A Linares no sólo las fotografías le alimentan la memoria, también la piel, tan sensible, tan expuesta, tan absorbente, le pellizca el habla, nítida con cada recoveco de los pasajes que compusieron su biografía. "Nunca se me olvidará el día que gané en Aretxabaleta, en un día de perros. La etapa empezó en Fuenterrabía y ya en el primer puerto del día empezó el agua nieve, hacía un frío insoportable. Gané la etapa escapado". Después rastrea aquel día, aquel maillot empapado, que "pesaba como un muerto", y las piernas, moradas, trémulas por el frío. "Tengo la idea de que iba muy rápido, supongo que para tratar de calentarme, pero aquello era impresionante. Mientras pedaleaba tenía la sensación de que llevaba el cuadro partido porque la bici se movía un montón, cimbreaba de lado a lado". Galopando como un funambulista, rodeado por la tez lívida de la nieve, en un congelador, a Linares la bicicleta trataba de descabalgarle. "Pensaba que llevaba el cuadro roto y se lo pregunté a Antón Barrutia, mi director. Él miró la bicicleta y me dijo: "El cuadro está bien; la bici se te mueve tanto por la tiritona que llevas encima". Es que ese día iba helado, no sé ni cómo acabamos aquella etapa", desgaja Linares, un ciclista pétreo, rudo, inquebrantable, ganador.

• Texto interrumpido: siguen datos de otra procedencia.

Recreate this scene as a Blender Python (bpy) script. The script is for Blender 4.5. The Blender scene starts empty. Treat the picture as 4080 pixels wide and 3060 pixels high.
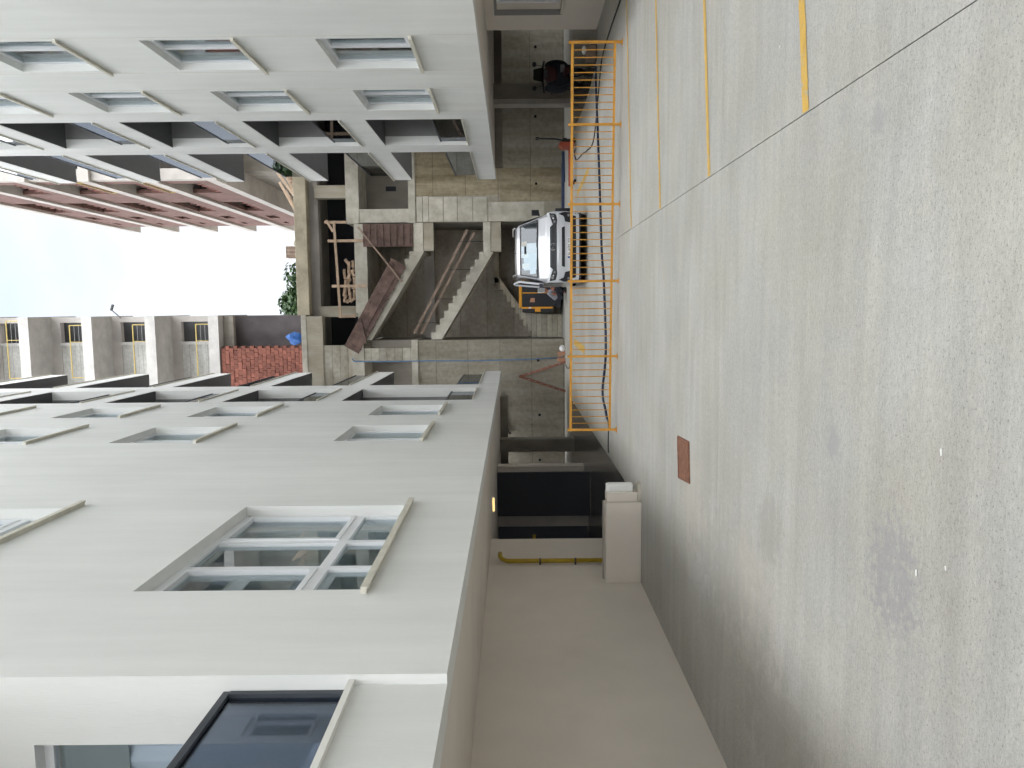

Perurena, helado También lo era Txomin Perurena, que alcanzó la meta tieso, hierático, un hielo sobre la montura. "Le bajaron de la bicicleta a duras penas y, claro, para que entrara en calor le dieron coñac, se tomó un buen trago. Antes se entraba así en calor". Sucedió que Txomin no casaba con el aguardiente. "Él no estaba acostumbrado y le sentó muy mal. Lo recuerdo en la bañera del hotel, dándose un baño de agua caliente para reaccionar, intentando quitarse el frío de encima. Le llamó por teléfono su mujer y contesté yo porque él no estaba para nada", reconstruye Linares con el ánimo jocoso. Lo tenía más enardecido en la Sierra de Urbasa, atizado el pálpito del corazón por la nieve y una etapa de trinchera. "Era una guerra. Yo iba sólo con López Carril del equipo. Éramos doce en el grupo y el día fue muy duro". En 1972, arribaba la etapa a Iruñea, pero en las montañas, hubo varias emboscadas en un día ártico. "No había más que ataques. Fue una batalla. Hice segundo en Pamplona". La escasez de viandas, "entonces sólo tenías lo que habías llevado y la bolsa del avituallamiento, no como ahora que te puedes alimentar en cualquier momento", impulsó las pájaras, que no hacen distinciones y lo mismo alcanzan a la tropa que a los generales. "José Manuel Fuente se tuvo que parar nada más pasar Casalarreina porque no iba a llegar a tiempo a meta del hambre que tenía. Así que se fue a un bar y se compró un bocadillo", remata Linares, el hombre que reinó entre la tiritona y el Simca 1.000.